Tuesday 11 October 2005

Good data from Germany, France, but Delphi underlines risks

There was some good news for Europe's economy yesterday, apart from Germany settling on its chancellor.

German exports, the mainstay of the nation's economic expansion, rose in August by the most since January as a drop in the euro helped bolster demand. Exports, adjusted for working days and seasonal changes, gained 3.5 percent after rising 0.9 percent in July, the Federal Statistics Office in Wiesbaden said today in a statement...

Germany's trade surplus narrowed to 11.6 billion euros ($14.1 billion) in August from 14.5 billion euros in July, the statistics office said. Adjusted for seasonal effects, the trade balance was 12.7 billion euros in August. Adjusted imports gained 6 percent after rising 3.6 percent in July, the report showed...

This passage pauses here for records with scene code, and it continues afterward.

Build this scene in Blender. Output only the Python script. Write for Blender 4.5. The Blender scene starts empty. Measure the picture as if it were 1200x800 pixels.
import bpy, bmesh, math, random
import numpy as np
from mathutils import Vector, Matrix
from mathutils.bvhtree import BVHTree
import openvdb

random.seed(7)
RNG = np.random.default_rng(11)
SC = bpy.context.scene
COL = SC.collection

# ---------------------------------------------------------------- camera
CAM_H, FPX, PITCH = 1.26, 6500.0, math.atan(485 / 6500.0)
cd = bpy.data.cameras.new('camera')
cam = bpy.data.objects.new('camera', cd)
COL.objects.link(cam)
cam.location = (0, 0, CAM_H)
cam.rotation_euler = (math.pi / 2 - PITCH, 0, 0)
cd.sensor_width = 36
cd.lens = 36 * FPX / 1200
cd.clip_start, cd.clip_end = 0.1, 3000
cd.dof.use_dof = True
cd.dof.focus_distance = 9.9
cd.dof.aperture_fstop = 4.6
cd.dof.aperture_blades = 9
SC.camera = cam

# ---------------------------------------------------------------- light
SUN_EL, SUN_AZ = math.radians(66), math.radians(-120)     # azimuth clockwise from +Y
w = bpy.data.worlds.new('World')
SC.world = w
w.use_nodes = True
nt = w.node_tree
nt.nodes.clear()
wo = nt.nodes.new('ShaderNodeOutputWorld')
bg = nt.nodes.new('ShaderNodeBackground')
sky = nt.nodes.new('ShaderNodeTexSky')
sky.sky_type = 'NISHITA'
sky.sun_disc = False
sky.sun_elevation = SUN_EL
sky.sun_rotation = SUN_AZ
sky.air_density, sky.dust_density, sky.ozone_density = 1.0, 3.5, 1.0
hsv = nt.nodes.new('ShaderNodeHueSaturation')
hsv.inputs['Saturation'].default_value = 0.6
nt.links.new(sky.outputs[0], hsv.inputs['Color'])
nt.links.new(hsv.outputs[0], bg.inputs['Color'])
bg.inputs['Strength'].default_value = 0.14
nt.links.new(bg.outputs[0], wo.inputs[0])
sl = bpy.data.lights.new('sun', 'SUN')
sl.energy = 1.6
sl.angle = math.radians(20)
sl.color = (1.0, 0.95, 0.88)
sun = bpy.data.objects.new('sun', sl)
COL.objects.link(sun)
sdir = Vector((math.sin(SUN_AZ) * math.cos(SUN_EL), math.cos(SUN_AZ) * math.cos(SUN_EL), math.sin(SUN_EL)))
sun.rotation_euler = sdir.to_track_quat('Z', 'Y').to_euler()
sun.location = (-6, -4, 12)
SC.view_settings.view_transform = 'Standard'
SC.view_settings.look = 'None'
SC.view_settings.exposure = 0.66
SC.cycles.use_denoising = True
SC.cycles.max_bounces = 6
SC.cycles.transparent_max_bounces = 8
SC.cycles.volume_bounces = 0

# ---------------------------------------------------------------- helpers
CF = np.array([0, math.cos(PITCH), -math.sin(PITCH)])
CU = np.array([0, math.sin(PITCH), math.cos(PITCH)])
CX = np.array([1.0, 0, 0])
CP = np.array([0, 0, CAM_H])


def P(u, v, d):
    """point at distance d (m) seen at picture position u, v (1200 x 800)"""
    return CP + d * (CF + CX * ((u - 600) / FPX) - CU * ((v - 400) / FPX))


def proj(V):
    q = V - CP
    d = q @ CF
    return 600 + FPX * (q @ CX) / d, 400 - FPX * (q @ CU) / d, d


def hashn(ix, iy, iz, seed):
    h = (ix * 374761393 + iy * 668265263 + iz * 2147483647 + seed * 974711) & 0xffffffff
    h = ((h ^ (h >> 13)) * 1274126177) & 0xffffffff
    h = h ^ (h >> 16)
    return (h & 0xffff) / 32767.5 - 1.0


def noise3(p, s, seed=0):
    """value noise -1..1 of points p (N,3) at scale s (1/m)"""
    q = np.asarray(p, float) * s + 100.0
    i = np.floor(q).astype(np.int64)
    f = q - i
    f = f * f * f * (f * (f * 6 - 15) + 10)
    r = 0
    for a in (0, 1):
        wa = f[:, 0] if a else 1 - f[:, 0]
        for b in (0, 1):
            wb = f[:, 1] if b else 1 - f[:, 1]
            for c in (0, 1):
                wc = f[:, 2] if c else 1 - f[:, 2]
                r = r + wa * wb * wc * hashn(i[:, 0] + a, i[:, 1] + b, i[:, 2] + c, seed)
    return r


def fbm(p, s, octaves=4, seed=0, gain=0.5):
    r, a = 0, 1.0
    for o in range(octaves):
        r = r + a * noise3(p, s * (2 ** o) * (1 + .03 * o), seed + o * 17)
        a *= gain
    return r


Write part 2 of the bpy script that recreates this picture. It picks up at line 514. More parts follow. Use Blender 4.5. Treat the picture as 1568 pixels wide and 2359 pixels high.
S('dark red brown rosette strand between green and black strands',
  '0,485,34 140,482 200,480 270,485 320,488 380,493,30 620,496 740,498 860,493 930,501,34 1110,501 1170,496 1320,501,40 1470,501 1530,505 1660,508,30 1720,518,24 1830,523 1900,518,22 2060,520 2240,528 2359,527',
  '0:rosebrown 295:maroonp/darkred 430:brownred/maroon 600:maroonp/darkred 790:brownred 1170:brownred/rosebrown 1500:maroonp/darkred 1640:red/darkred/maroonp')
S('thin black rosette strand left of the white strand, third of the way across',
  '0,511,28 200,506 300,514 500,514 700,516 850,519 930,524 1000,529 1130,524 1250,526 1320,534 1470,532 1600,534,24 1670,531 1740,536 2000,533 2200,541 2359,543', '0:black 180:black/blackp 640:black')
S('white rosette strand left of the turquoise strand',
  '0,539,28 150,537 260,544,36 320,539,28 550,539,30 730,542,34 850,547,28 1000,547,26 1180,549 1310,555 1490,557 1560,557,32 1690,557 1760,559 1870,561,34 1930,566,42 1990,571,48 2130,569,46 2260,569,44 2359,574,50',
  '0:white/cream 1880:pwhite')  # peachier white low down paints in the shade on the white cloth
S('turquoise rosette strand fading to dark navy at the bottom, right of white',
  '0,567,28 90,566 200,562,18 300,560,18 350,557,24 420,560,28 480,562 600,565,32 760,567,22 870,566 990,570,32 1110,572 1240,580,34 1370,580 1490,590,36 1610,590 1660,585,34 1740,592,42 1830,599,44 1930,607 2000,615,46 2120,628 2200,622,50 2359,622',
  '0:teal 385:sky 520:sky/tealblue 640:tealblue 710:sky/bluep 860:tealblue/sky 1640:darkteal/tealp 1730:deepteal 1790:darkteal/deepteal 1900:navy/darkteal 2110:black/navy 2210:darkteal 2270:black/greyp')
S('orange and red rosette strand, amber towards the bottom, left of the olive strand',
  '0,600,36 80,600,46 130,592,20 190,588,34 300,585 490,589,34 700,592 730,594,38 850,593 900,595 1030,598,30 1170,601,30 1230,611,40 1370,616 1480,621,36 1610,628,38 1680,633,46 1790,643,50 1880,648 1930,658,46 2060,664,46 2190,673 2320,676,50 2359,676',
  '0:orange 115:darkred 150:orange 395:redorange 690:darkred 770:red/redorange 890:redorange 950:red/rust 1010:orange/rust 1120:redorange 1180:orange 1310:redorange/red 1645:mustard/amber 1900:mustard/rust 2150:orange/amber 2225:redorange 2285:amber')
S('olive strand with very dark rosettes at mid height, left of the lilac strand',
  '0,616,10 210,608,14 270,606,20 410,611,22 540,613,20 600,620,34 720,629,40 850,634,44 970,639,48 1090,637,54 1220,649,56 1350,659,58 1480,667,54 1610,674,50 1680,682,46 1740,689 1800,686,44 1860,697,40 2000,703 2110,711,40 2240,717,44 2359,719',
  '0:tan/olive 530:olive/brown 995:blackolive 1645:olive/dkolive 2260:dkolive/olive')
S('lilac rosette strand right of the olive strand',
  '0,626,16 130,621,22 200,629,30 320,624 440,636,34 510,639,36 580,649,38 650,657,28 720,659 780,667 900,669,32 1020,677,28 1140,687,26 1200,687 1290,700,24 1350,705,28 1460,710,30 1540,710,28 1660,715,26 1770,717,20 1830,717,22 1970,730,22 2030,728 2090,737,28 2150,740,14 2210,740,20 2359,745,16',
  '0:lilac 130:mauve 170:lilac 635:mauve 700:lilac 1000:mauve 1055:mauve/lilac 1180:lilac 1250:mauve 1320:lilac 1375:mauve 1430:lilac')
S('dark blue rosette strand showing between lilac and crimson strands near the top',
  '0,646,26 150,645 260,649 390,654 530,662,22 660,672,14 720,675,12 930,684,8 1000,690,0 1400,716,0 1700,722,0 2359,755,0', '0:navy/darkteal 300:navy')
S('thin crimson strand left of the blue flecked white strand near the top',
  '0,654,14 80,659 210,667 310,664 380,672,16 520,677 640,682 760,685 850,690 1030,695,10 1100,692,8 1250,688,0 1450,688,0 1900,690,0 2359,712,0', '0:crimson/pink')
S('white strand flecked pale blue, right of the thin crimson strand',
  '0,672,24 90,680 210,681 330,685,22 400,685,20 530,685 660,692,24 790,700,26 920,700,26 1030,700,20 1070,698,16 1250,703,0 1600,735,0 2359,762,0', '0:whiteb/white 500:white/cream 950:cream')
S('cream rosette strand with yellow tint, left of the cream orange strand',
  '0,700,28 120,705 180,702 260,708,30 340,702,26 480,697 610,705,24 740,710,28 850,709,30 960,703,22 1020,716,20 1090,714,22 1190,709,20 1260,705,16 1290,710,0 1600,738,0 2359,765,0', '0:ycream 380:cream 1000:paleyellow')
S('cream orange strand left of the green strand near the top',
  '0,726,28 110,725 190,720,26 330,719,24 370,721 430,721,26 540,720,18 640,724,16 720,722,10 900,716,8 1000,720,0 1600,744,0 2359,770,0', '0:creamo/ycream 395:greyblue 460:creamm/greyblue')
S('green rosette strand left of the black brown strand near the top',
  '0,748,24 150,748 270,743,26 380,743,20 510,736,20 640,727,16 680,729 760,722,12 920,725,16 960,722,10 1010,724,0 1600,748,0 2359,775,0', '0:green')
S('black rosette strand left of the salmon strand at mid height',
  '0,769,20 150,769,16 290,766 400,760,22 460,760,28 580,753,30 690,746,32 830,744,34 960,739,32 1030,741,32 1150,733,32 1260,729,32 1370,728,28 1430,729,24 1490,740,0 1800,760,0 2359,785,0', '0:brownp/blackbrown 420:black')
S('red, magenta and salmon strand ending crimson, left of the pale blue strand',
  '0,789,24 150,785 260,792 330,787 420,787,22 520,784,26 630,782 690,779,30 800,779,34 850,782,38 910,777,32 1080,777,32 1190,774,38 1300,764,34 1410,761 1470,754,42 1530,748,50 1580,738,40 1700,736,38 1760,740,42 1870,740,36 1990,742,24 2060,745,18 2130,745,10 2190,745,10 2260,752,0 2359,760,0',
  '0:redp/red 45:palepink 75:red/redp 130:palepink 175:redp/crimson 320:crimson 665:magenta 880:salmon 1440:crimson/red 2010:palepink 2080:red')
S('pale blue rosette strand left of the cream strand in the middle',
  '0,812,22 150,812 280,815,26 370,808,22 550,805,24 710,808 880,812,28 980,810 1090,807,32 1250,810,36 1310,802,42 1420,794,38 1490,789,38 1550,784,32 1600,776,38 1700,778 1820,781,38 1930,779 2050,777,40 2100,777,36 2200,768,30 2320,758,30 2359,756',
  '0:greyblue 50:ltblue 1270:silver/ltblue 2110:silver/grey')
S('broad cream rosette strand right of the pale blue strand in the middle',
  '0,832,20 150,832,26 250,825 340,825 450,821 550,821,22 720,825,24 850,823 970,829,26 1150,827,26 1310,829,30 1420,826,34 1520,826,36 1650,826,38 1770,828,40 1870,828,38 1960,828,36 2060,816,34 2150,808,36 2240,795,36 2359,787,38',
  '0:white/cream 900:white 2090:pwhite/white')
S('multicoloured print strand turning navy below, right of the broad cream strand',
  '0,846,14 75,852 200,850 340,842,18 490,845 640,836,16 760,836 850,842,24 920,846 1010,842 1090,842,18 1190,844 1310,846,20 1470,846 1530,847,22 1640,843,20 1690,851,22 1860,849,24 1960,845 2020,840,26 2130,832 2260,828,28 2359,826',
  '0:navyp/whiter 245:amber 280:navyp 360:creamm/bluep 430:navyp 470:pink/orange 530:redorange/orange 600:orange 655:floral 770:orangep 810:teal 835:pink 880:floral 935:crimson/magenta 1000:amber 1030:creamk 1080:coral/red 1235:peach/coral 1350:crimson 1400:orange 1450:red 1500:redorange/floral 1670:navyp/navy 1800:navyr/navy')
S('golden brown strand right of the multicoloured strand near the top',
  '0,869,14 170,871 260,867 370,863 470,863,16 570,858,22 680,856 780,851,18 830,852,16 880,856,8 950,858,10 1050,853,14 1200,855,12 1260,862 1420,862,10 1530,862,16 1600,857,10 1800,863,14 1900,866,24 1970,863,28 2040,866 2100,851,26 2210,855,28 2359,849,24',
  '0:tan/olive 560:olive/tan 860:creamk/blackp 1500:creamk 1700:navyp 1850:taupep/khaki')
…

German industrial production fell 1.6 percent in August, its first decline in three months, the Economy and Labor Ministry said Oct. 7. A day earlier the ministry reported that factory orders fell 3.7 percent in August, the first decline in four months, led by a drop in demand from abroad...

In France industrial production rose in August at the fastest pace in almost a year, suggesting Europe's third-largest economy is picking up from a second-quarter slowdown. French factories, utilities and mines increased production by 0.8 percent from July, when the output dropped a revised 0.7 percent, national statistics office Insee said in Paris today.

However, the UK economy is seeing some unpleasant contradictions as producer prices rise:

The cost of goods leaving British factories increased for the third consecutive month in September, as prices of gasoline and diesel recorded their biggest rise in more than five years.

Factory-gate prices, which are not adjusted for seasonal swings, increased 0.7 percent in September after rising 0.3 percent in August, the statistics office said today. That was above the median estimate of 0.3 percent in the month, in a Bloomberg survey of 27 economists. The annual rate increased 3.3 percent, the highest since April.

...but house prices moderate:

The UK house price inflation rate fell from 4.0 per cent in July 2005 to 2.8 per cent in August 2005... The UK price between July and August was effectively unchanged...

...and consumer demand falters:

U.K. retail sales fell for a sixth month in September, the British Retail Consortium said, a sign that a slowdown in consumer spending may be worsening.

Sales in stores open at least a year fell 0.8 percent from September last year, the BRC, a London-based lobbying group that represents 80 percent of U.K. retailers, said in an e-mailed report today. That followed a 1 percent decline in August.

Although there were no significant economic data from the US yesterday, it was nevertheless an eventful day in financial markets.

U.S. stocks slid on Monday, with the Dow and S&P 500 hitting their lowest levels in about five months, after General Motors Corp. said auto parts supplier Delphi Corp.'s bankruptcy filing could cost it as much as $12 billion.

The Nasdaq Composite Index slipped to a three-month low, dragged lower by technology shares after Xilinx Inc., a maker of programmable microchips, cut its sales estimate for the September quarter, citing weakness in Asia-Pacific demand and other factors. Xilinx shares fell 16 percent to $22.77.

Delphi's bankruptcy was deemed significant enough to elicit a commentary from Morgan Stanley chief economist Stephen Roach.

Delphi’s bankruptcy is a big deal. It is emblematic of a new set of pressures bearing down on the US. The global rebalancing framework that I continue to embrace suggests that the world’s growth and asset return dynamic has only just begun a major tilt away from the US and dollar-based assets. If that’s the case, America will have little to offer in a low-return world for risk-averse and yield-hungry investors. Could Delphi be the long awaited wake-up call that drives this realization home?

And even Brad Setser was moved enough to weigh in with his own comments, including the following:

I suspect the real risk here is not the most obvious risk. Further trouble from US-based auto makers and auto parts suppliers should not be a surprise to anyone. A real surprise might come from firms in currently strong sectors - sectors whose growth must slow in any global "rebalancing" scenario.

And the point could be extended geographically too -- a surprise might come from countries with strong economies. See, for examples, Morgan Stanley's Andy Xie on Korea and Chetan Ahya on India.